Ne vous attendez pas, mon cher ange, que l’Histoire très-abrégée de l’empire vous amuse comme le Siècle de Louis XIV ; c’est un champ mille fois plus vaste, mais plein de bruyères et de ronces. Les âmes sensibles, et faites pour les choses de goût, frémissent au nom d’Albert l’Ours et de Wittelsbach ; mais, dans l’oisiveté de mon séjour à Gotha, Mme la duchesse de Saxe[3] avait exigé de moi ce travail, que j’entrepris avec ardeur. Je ne savais pas alors que d’autres personnes[4], plus en état que moi de remplir cet objet, faisaient une histoire d’Allemagne dans le goût de celle du président Hénault.
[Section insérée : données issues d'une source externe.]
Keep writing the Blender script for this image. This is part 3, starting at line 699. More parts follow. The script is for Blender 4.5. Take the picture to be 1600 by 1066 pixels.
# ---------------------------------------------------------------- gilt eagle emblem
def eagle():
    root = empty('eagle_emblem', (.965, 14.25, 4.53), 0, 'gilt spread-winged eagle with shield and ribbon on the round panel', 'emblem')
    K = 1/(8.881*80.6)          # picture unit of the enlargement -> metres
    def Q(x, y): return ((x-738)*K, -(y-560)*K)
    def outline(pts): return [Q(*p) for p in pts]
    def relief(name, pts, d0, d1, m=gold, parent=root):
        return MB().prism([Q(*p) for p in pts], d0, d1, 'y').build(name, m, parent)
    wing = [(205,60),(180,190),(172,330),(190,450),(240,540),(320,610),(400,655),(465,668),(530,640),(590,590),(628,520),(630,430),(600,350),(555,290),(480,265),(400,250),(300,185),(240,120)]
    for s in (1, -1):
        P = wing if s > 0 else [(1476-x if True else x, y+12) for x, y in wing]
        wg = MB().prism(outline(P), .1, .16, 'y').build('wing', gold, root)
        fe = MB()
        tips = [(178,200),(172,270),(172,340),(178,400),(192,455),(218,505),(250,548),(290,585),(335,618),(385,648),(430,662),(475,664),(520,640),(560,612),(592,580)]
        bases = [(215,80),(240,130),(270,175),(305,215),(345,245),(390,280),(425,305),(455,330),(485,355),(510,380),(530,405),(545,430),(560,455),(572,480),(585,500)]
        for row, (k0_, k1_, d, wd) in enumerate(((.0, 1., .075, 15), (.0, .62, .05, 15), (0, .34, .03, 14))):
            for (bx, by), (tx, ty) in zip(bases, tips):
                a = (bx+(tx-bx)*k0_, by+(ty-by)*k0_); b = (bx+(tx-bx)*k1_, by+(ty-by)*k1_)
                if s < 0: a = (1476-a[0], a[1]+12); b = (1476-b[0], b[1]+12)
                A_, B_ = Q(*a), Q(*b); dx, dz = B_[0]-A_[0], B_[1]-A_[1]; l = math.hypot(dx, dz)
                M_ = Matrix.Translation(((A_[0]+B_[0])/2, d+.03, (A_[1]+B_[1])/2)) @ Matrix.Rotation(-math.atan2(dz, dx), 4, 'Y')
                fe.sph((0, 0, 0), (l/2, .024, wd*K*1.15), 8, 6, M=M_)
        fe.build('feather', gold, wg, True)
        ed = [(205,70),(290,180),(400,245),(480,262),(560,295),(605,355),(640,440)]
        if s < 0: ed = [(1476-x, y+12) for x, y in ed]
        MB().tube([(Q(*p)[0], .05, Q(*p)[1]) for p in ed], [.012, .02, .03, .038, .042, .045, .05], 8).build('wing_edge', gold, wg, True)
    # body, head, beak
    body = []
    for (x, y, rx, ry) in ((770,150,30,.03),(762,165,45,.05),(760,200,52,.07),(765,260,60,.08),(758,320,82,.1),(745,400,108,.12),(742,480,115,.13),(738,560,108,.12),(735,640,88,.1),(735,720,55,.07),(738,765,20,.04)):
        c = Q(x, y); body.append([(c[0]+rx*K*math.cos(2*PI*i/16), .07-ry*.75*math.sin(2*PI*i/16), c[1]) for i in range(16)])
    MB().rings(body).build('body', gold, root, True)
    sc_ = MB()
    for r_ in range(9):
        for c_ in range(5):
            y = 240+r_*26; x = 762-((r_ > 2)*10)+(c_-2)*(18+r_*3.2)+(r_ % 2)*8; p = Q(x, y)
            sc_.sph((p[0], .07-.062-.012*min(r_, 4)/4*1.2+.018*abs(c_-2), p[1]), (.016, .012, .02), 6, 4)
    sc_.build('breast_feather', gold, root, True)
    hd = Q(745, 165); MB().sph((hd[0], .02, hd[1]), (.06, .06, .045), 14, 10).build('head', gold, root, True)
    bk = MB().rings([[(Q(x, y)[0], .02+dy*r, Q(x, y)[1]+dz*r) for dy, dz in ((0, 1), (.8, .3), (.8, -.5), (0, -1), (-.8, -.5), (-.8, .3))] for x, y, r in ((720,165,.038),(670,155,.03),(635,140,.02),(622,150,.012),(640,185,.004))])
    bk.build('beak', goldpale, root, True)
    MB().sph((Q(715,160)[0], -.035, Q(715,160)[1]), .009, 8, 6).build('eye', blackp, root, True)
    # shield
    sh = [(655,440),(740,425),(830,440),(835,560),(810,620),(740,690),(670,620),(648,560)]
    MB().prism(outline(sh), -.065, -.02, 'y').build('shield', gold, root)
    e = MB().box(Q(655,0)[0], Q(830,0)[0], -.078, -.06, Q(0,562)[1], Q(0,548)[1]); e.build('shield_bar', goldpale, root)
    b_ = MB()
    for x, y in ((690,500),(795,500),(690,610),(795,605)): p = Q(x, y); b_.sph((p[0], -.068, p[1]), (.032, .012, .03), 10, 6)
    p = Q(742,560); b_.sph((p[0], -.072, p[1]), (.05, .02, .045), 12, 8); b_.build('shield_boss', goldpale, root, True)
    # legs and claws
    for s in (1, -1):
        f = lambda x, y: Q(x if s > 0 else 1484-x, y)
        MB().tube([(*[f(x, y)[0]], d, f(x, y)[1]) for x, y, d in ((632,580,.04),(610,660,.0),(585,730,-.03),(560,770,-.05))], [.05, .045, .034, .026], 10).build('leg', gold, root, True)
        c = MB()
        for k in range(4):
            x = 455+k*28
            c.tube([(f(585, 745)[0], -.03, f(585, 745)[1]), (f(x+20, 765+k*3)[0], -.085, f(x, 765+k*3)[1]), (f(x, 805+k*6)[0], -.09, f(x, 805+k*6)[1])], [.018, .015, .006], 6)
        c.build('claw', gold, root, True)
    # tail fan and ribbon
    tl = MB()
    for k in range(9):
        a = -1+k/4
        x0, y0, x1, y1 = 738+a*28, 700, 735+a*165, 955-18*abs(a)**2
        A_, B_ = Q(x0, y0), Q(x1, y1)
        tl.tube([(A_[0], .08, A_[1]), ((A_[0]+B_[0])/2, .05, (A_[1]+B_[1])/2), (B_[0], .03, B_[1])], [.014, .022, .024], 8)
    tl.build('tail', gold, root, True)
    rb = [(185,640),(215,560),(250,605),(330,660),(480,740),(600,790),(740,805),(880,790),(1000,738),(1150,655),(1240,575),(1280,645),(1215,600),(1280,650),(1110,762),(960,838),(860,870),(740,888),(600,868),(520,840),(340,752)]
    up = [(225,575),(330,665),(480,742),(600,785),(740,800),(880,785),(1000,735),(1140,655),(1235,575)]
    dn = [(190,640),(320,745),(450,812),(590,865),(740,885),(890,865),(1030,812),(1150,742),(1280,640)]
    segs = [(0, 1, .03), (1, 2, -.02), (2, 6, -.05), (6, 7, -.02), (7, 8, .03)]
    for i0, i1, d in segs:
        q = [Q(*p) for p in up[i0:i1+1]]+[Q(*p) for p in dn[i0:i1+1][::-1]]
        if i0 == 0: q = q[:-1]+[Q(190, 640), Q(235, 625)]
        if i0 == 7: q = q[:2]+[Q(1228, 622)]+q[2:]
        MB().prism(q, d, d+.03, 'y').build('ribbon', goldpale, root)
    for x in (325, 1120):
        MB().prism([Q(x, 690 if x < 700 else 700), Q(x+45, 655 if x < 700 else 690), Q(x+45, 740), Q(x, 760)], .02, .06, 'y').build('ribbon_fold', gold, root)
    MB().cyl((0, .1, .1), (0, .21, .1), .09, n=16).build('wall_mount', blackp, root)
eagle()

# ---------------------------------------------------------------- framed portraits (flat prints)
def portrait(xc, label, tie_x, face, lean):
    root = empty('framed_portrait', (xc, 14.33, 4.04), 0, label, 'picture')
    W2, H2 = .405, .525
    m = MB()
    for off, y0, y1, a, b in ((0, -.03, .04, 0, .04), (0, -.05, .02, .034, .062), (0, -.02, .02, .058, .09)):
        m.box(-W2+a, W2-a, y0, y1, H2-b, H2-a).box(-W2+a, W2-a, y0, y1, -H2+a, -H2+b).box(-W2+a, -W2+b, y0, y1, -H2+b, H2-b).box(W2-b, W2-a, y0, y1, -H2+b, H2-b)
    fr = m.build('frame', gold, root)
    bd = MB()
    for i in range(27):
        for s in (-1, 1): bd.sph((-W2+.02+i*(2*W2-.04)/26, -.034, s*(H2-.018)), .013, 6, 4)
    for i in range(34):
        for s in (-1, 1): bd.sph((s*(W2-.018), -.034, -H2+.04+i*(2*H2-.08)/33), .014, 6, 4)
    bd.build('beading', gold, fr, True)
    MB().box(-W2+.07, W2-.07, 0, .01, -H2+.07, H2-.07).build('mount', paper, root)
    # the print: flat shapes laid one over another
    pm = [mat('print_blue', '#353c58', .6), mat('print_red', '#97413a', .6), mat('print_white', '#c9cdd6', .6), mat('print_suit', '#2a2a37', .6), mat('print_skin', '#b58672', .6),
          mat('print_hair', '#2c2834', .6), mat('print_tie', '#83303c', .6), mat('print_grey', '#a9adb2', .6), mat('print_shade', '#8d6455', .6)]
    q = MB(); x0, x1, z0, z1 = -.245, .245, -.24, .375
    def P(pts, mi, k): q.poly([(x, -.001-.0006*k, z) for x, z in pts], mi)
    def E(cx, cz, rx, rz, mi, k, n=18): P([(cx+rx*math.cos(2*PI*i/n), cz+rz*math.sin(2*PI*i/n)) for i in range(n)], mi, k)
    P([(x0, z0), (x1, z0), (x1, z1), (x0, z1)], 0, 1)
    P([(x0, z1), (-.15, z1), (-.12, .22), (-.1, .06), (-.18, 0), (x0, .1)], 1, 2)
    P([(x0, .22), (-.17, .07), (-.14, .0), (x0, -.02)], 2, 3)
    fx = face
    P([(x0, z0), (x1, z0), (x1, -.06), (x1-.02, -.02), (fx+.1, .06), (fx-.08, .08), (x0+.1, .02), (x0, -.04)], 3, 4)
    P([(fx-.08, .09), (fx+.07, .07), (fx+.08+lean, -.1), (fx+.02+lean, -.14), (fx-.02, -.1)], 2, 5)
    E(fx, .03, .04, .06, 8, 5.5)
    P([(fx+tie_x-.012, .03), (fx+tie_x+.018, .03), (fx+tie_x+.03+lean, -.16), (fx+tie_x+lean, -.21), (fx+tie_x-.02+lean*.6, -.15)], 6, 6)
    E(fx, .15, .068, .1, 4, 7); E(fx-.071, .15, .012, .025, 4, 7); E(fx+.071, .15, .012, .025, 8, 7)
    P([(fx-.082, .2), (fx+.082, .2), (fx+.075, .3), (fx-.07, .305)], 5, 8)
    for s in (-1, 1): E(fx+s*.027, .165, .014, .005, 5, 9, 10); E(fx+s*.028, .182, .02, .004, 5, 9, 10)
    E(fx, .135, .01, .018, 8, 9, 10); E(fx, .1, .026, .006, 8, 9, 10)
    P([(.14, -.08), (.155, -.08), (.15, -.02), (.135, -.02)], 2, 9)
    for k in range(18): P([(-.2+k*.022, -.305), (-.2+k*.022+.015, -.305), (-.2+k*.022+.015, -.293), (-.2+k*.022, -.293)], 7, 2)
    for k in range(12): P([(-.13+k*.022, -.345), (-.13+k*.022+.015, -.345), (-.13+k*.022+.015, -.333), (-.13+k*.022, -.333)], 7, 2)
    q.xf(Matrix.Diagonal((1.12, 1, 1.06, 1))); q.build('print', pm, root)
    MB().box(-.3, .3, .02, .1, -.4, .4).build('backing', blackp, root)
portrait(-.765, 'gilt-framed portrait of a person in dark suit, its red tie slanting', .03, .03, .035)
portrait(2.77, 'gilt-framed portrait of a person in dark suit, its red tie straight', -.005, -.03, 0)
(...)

Mme la duchesse de Saxe-gotha se plaignait avec tant de grâce de ne pouvoir lire aucune histoire de son pays qu’elle me fit entrer malgré moi dans une carrière qui m’était étrangère. L’affaire est faite ; c’est un temps de ma vie perdu ; heureux encore qui ne perd que son temps ! mais je suis privé de vous et de la santé. Ah ! mon adorable ami, est-ce que je pourrais espérer de vous voir à la campagne, avec Mme d’Argental ? Mille tendres respects à tous ceux qui soupent avec vous ; les soupers me sont interdits pour jamais.

Je voudrais bien voir ce que M. de Mairan a écrit sur l’inoculation. À la fin, la nation y viendra peut-être comme à la gravitation ; elle arrive tard à tout. Toutes les grandes inventions nous viennent d’ailleurs ; nous les combattons d’ordinaire pendant cinquante ans, et puis nous disons que nous les perfectionnons. Faites ressouvenir de moi, je vous en prie, MM. de Mairan et de Sainte-Palaye, En voilà beaucoup pour un malade. Mon cher ange, je vous embrasse avec cette inaltérable amitié dont vous me faites éprouver les charmes.

  1. Voyez page 113.
  2. Voyez la lettre 2519.
  3. Voyez tome XIII. page 191.
  4. Christian-Frédéric Pfetfel, né à Colmar en 1725, mort le 19 mars 1807, est auteur d’un Abrégé chronologique de l’histoire et du droit public d’Allemagne, 1754, in-8°, plusieurs fois réimprimé.